A 70 km de Casinhas, em Lagoa do Carro, o lavrador Edmilson Félix da Silva, 50, não tem idéia da gravidade do crime cometido na Receita. Para ele, tudo não passa de artimanha da oposição (do outro lado) para prejudicar a mulher que o homem quer no lugar dele. A mulher, claro, é Dilma. E o homem é Lula: “Entendo mais ou menos. Não sei o que é sigilo fiscal, mas estou acompanhando na TV. Já ouvi falar. Para mim, isso é para prejudicar Dilma. A mulher vai trabalhar muito, tem capacidade, já sofreu, foi até presa. Hoje as mulheres já sabem mais coisa do que os homens. Como ela está alta (sic) nas pesquisas, estão querendo derrubar ela. Estão botando para atrapalhar. Para mim, essa coisa de sigilo é de quem não sabe perder eleição”.
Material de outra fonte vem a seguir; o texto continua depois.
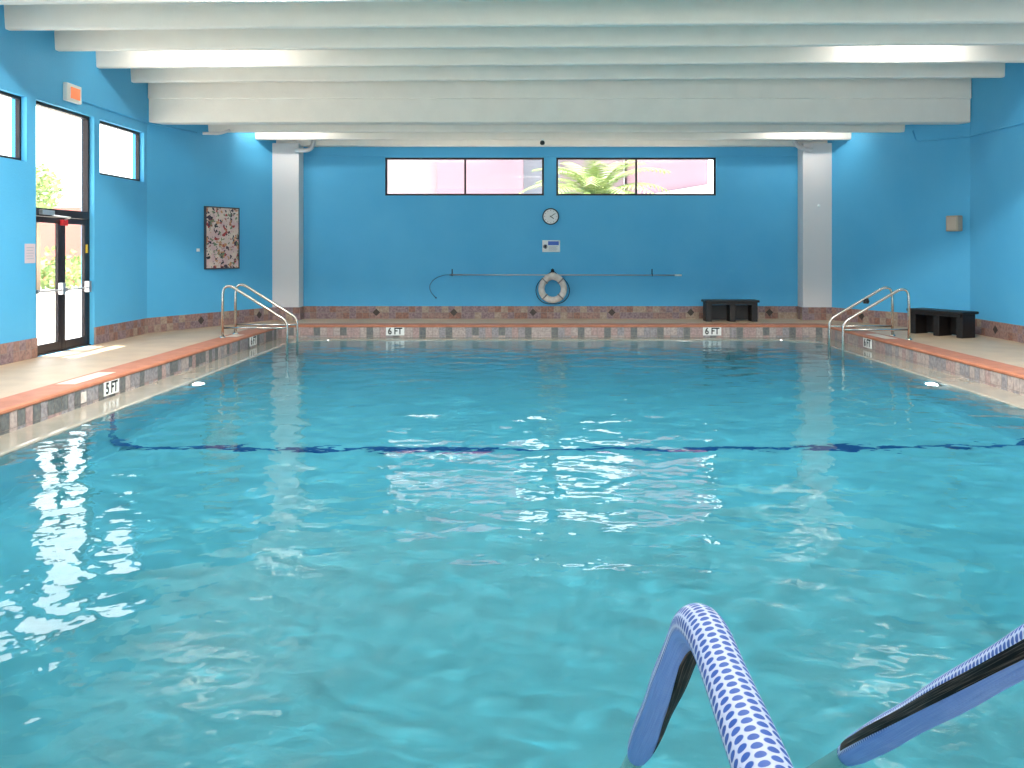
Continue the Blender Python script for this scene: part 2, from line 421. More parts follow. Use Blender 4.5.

Em Bom Jardim, a 110 quilômetros da capital, o comerciante José Carlos Pedrosa da Silva, de 36 anos, e os lavradores aposentados Henrique Carlos da Silva, 68, e Manuel Dias de Oliveira, 80, dizem acompanhar o noticiário e o programa eleitoral. Dos três, só o mais novo sabe ler alguma coisa. Os mais velhos não entendem nadinha mesmo. Não sabem nem o que significa sigilo. Mas asseguram que nada disso vai influir no voto. ”O candidato é o que for mais amigo dos mais pobres. O que estiver mais perto de Lula”, explicam.
”Os políticos podem cansar de falar naquelas coisas difíceis, que é o mesmo que falar pra dentro. Pra gente, isso não conta, não”, diz Henrique, que, junto com os outros dois, mora no povoado de Freitas, em Bom Jardim, cidade marcada no passado pela agitação das Ligas Camponesas e onde nasceu o fundador do movimento, Francisco Julião, já falecido.
Como os amigos idosos, o barraqueiro José Carlos mostra não perceber a gravidade das denúncias dos abusos na Receita Federal. Nem sabe para que serve a Receita: “Sei que existe Receita Federal porque quando vou a Recife passo na frente de um prédio com esse nome”.